The speed of PM Ardern's reaction demonstrates the lobbying power of the Indian community.

“We should be hiring these people to come on all our campaigns that Māori have if they’re that effective.

`It was only natural that Goulter would compare the PM's reaction over Ihumātao.

“What did she do? She made an announcement and disappeared on holiday for a week.”

Gouter asked when had the PM acted so fast on other issues.

“How many people had the same reaction, when teachers protest, whenever anybody ever goes for anything, we end up in this long drawn out cycle, of consultation, being ignored.”

In Goulter's own words, Jacinda Ardern was giving migrants the power to define migrant policy.

Former Immigration Minister Tuariki Delamere stated that there was a “lot of misinformation and fake news” about the current immigration policies for Indian couples.

Delamere explained in-depth to Te Ao News the different visas that Immigration NZ (INZ) issues for couples who enter into Indian style arranged marriages.

“The policy says, they will grant you a three month visa, and you are expected to get married within those three months, then once have gotten married, then they’ll grant you a sort of two or three year visa.”

After that, the expectation is that they will apply for residency. The problem comes when Kiwis that have married foreigners, are trying to get residency granted to their foreign born spouses.

A policy, that Delamere says, was put in place to make the “Labour Party and NZ First happy.”

Delamere now runs an immigration consultancy. Delamere has worked with people from all over the world. In some cases, those clients have been Māori, trying to get visas for their spouses. Delamere understands the reason for tightening up on partnership visa criteria but criticises INZ practices and processes.

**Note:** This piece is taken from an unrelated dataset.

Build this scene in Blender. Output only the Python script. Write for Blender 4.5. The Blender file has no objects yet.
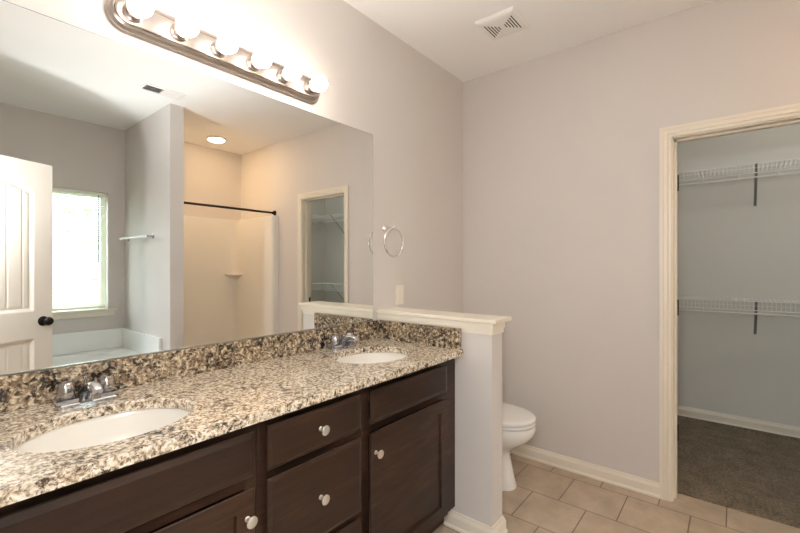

One problem he raised was that the spouses of these tangata whenua, are screened by INZ employees working overseas.

“I find it repugnant, objectionable, that some muppet, incompetent foreigner, in whatever country, who’s never been to NZ, but we’ve employed at minimum wages (not NZ minimum but that country's minimum wages) to process the applications for the partners of NZ citizens.”

Delamere confessed that he could not stop this practice when he was minister. It did not come to his attention until his tenure was almost complete. Delamere had a suggestion on how INZ could close the loopholes in their policies.

“Sit down with people at the coalface, who have credibility, who have knowledge, not just on partnership but on a whole range of things, because believe me, they come up with some doosey, idiotic policies at times.”

Anu Kaloti, speaking for Love Aotearoa Hate Racism, spoke of NZ being part of global village where cultures come together, and how that affects Indians getting married.

“A lot of these people, are in, many cases, second or third generation Kiwi Indians, so they have not known anywhere else to be home.”

Booking their flights home, may not be that easy.